Entries with scene source code:
---+---

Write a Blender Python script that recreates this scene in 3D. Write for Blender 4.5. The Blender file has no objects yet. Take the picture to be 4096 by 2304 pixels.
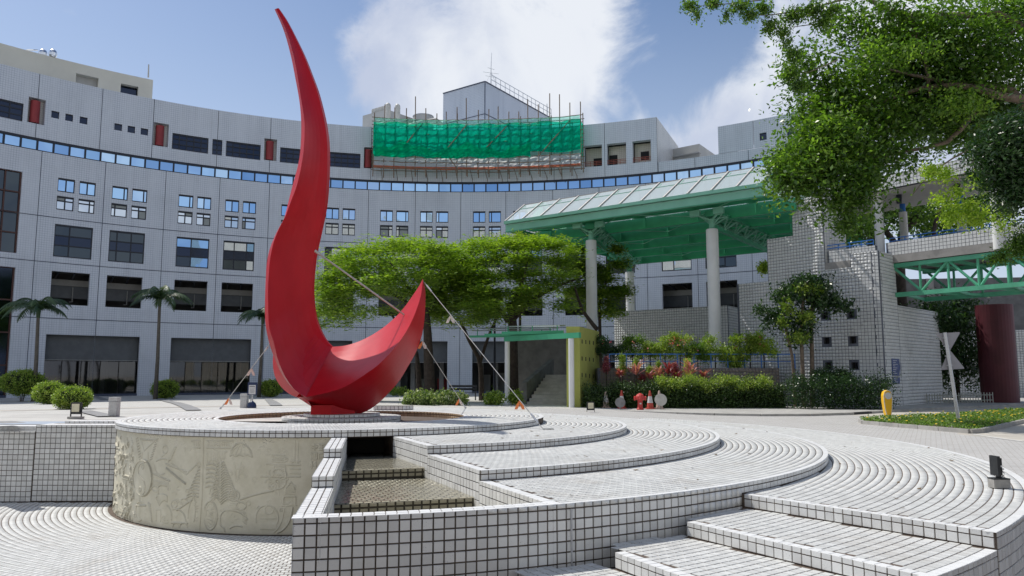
import bpy, math, random
import numpy as np
from mathutils import Vector, Matrix
random.seed(7); rng = np.random.default_rng(7)
sc = bpy.context.scene
col = sc.collection
R_ = math.radians
PI = math.pi

# ------------------------------------------------------------------ camera
CAM_H, PITCH, FOC = 0.893, 0.1132, 3053.0
cd = bpy.data.cameras.new('camera'); cam = bpy.data.objects.new('camera', cd); col.objects.link(cam)
cam.location = (0, 0, CAM_H); cam.rotation_euler = (PI/2 + PITCH, 0, 0)
cd.sensor_width = 36.0; cd.lens = 36.0*FOC/4096; cd.clip_start = 0.1; cd.clip_end = 3000
sc.camera = cam

# ------------------------------------------------------------------ world
SUN = Vector((-0.56, 0.385, 1.0)).normalized()
ELEV = math.asin(SUN.z); AZ = math.atan2(SUN.x, SUN.y)
w = bpy.data.worlds.new('World'); sc.world = w; w.use_nodes = True
nt = w.node_tree; nt.nodes.clear()
def N(t, k, **kw):
    n = t.nodes.new(k)
    for a, b in kw.items():
        if a == 'inp':
            for i, v in b.items():
                n.inputs[i].default_value = v
        else: setattr(n, a, b)
    return n
def math_(t, op, a, b=None, c=None, clamp=False):
    n = t.nodes.new('ShaderNodeMath'); n.operation = op; n.use_clamp = clamp
    for i, v in enumerate((a, b, c)):
        if v is None: continue
        if isinstance(v, (int, float)): n.inputs[i].default_value = v
        else: t.links.new(v, n.inputs[i])
    return n.outputs[0]
def mixc(t, f, a, b, mode='MIX'):
    n = t.nodes.new('ShaderNodeMix'); n.data_type = 'RGBA'; n.blend_type = mode
    for i, v in ((0, f), (6, a), (7, b)):
        if isinstance(v, (int, float)): n.inputs[i].default_value = v
        elif isinstance(v, tuple): n.inputs[i].default_value = v if len(v) == 4 else (*v, 1)
        else: t.links.new(v, n.inputs[i])
    return n.outputs[2]
def smooth(t, x, lo, hi):
    n = t.nodes.new('ShaderNodeMapRange'); n.interpolation_type = 'SMOOTHSTEP'
    n.inputs[1].default_value = lo; n.inputs[2].default_value = hi
    t.links.new(x, n.inputs[0]); return n.outputs[0]
sky = N(nt, 'ShaderNodeTexSky', sky_type='NISHITA', sun_disc=False, sun_elevation=ELEV, sun_rotation=AZ,
        altitude=50, air_density=1.1, dust_density=1.3, ozone_density=2.0)
tc = N(nt, 'ShaderNodeTexCoord')
def px_dir(px, py):
    u = (px-2048)/FOC; v = (py-1152)/FOC
    d = Vector((u, math.cos(PITCH)+math.sin(PITCH)*v, math.sin(PITCH)-math.cos(PITCH)*v)); return d.normalized()
nz = N(nt, 'ShaderNodeVectorMath', operation='NORMALIZE'); nt.links.new(tc.outputs['Generated'], nz.inputs[0])
def blob(px, py, rad, amp=1.0):
    d = px_dir(px, py)
    dn = N(nt, 'ShaderNodeVectorMath', operation='DISTANCE'); nt.links.new(nz.outputs[0], dn.inputs[0]); dn.inputs[1].default_value = d
    m = N(nt, 'ShaderNodeMapRange', interpolation_type='SMOOTHSTEP'); m.inputs[1].default_value = rad; m.inputs[2].default_value = rad*0.25
    m.inputs[3].default_value = 0; m.inputs[4].default_value = amp
    nt.links.new(dn.outputs['Value'], m.inputs[0]); return m.outputs[0]
noi = N(nt, 'ShaderNodeTexNoise', inp={'Scale': 6.5, 'Detail': 12.0, 'Roughness': 0.62, 'Distortion': 0.35}); nt.links.new(nz.outputs[0], noi.inputs['Vector'])
acc = None
for b in [(2180, 130, .24), (1780, 330, .19), (1560, 280, .12), (2480, 180, .12), (2050, 430, .17), (2560, 490, .16), (2850, 420, .17), (3000, 230, .17), (3300, 420, .22), (2750, 600, .17), (3500, 150, .2), (3900, 300, .3),
          (2420, 30, .15), (1260, 470, .035, .45), (1130, 400, .03, .4), (1420, 130, .03, .5), (860, 100, .10, .22), (2300, 640, .16, .8), (1500, 560, .05, .5)]:
    o = blob(*b); acc = o if acc is None else math_(nt, 'MAXIMUM', acc, o)
gap = None
for b in [(2730, 150, .13), (2620, 300, .10), (2900, 60, .08), (700, 300, .30), (2480, 430, .055)]:
    o = blob(*b); gap = o if gap is None else math_(nt, 'MAXIMUM', gap, o)
acc = math_(nt, 'SUBTRACT', acc, math_(nt, 'MULTIPLY', gap, .75))
# scattered cloud over the unseen dome, added for fill light, reflected in windows
n2 = N(nt, 'ShaderNodeTexNoise', inp={'Scale': 2.0, 'Detail': 2.0}); nt.links.new(nz.outputs[0], n2.inputs['Vector'])
sep = N(nt, 'ShaderNodeSeparateXYZ'); nt.links.new(nz.outputs[0], sep.inputs[0])
back = math_(nt, 'MULTIPLY', smooth(nt, n2.outputs[0], .42, .58), smooth(nt, math_(nt, 'MULTIPLY', sep.outputs[1], -1.0), -.15, .3))
acc = math_(nt, 'MAXIMUM', acc, math_(nt, 'MULTIPLY', back, .85))
dens = smooth(nt, math_(nt, 'ADD', math_(nt, 'MULTIPLY', acc, .60), math_(nt, 'MULTIPLY', noi.outputs[0], 1.45)), .86, 1.26)
n3 = N(nt, 'ShaderNodeTexNoise', inp={'Scale': 5.0, 'Detail': 8.0, 'Roughness': 0.55, 'Distortion': .3}); nt.links.new(nz.outputs[0], n3.inputs['Vector'])
lit = smooth(nt, n3.outputs[0], .36, .62)
ccol = mixc(nt, lit, (5.4, 6.0, 7.5), (8.6, 8.9, 9.4))
skyc = mixc(nt, 1.0, sky.outputs[0], (0.90, 0.97, 1.07), 'MULTIPLY')
haze = smooth(nt, sep.outputs[2], .52, .02)
skyc = mixc(nt, math_(nt, 'MULTIPLY', haze, .80), skyc, (6.3, 7.2, 8.8))  # horizon haze brightened to add fill on upright walls
mx = mixc(nt, math_(nt, 'MULTIPLY', dens, .93), skyc, ccol)
bg = N(nt, 'ShaderNodeBackground', inp={'Strength': 0.10}); nt.links.new(mx, bg.inputs[0])
ow = N(nt, 'ShaderNodeOutputWorld'); nt.links.new(bg.outputs[0], ow.inputs[0])
# ------------------------------------------------------------------ sun, exposure
sl = bpy.data.lights.new('sun', 'SUN'); so = bpy.data.objects.new('sun', sl); col.objects.link(so)
sl.energy = 4.2; sl.angle = R_(0.53); sl.color = (1.0, 0.955, 0.88)
so.rotation_euler = SUN.to_track_quat('Z', 'Y').to_euler(); so.location = (-20, 10, 60)
sc.view_settings.view_transform = 'Standard'; sc.view_settings.look = 'None'; sc.view_settings.exposure = 0.02
sc.view_settings.gamma = 1.0; sc.view_settings.use_curve_mapping = False
sc.cycles.max_bounces = 8; sc.cycles.transparent_max_bounces = 16; sc.cycles.diffuse_bounces = 3; sc.cycles.caustics_reflective = False; sc.cycles.sample_clamp_indirect = 4.0

# ------------------------------------------------------------------ picture rays -> world points (used only to read off real positions)
CP, SP = math.cos(PITCH), math.sin(PITCH); ORG = Vector((0, 0, CAM_H))
def ray(px, py):
    u = (px-2048)/FOC; v = (py-1152)/FOC
    return Vector((u, CP+SP*v, SP-CP*v))
def at(px, py, Y): d = ray(px, py); return ORG + d*(Y/d.y)
def onz(px, py, z): d = ray(px, py); return ORG + d*((z-CAM_H)/d.z)
class Plan:                                   # a vertical plane through two plan points
    def __init__(s, ax, ay, bx, by):
        s.a = Vector((ax, ay, 0)); s.d = Vector((bx-ax, by-ay, 0)).normalized(); s.n = Vector((s.d.y, -s.d.x, 0))  # n toward camera side
        if s.n.dot(-s.a) < 0: s.n = -s.n
    def pt(s, px, py):
        d = ray(px, py); k = (s.a-ORG).dot(s.n)/d.dot(s.n); return ORG + d*k
    def off(s, m): q = Plan(0, 0, 1, 0); q.a = s.a + s.n*m; q.d = s.d; q.n = s.n; return q

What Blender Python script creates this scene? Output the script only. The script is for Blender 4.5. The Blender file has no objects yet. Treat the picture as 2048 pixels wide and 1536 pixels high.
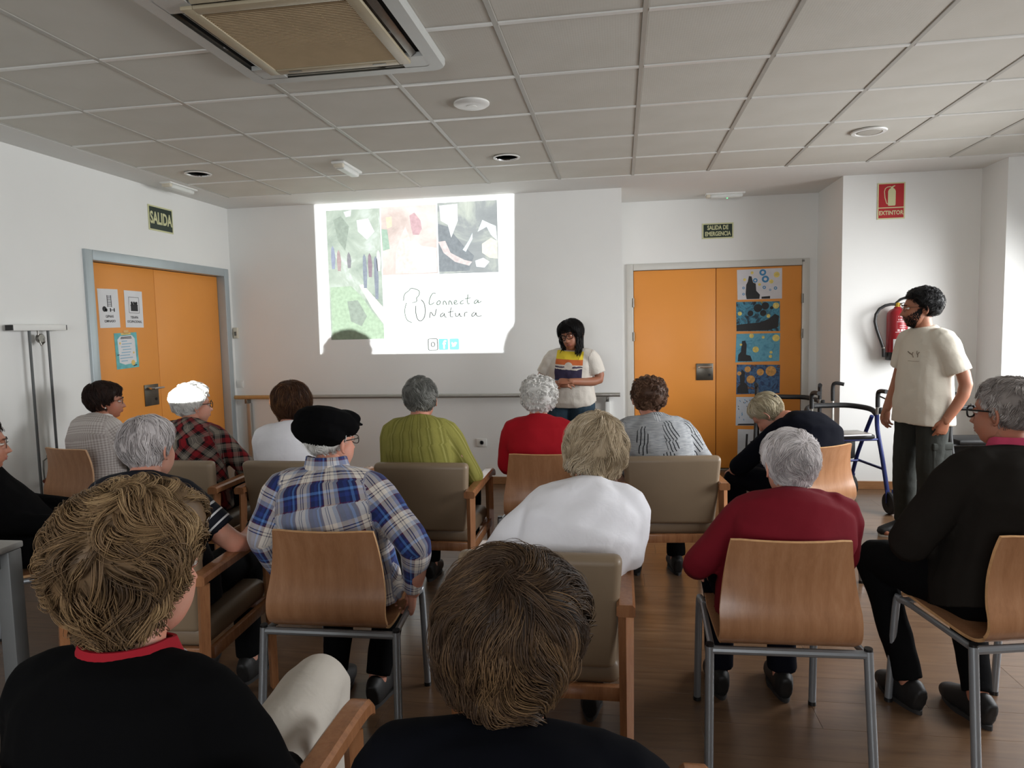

---+---

== Requirement ==
Find the lines holding "Blender" and list every one.

== Written reply ==
Write a Blender Python script that recreates this scene in 3D. Write for Blender 4.5. The Blender file has no objects yet. Take the picture to be 4096 by 2304 pixels.
What Blender Python script creates this scene? Output the script only. The script is for Blender 4.5. The Blender file has no objects yet. Treat the picture as 2048 pixels wide and 1536 pixels high.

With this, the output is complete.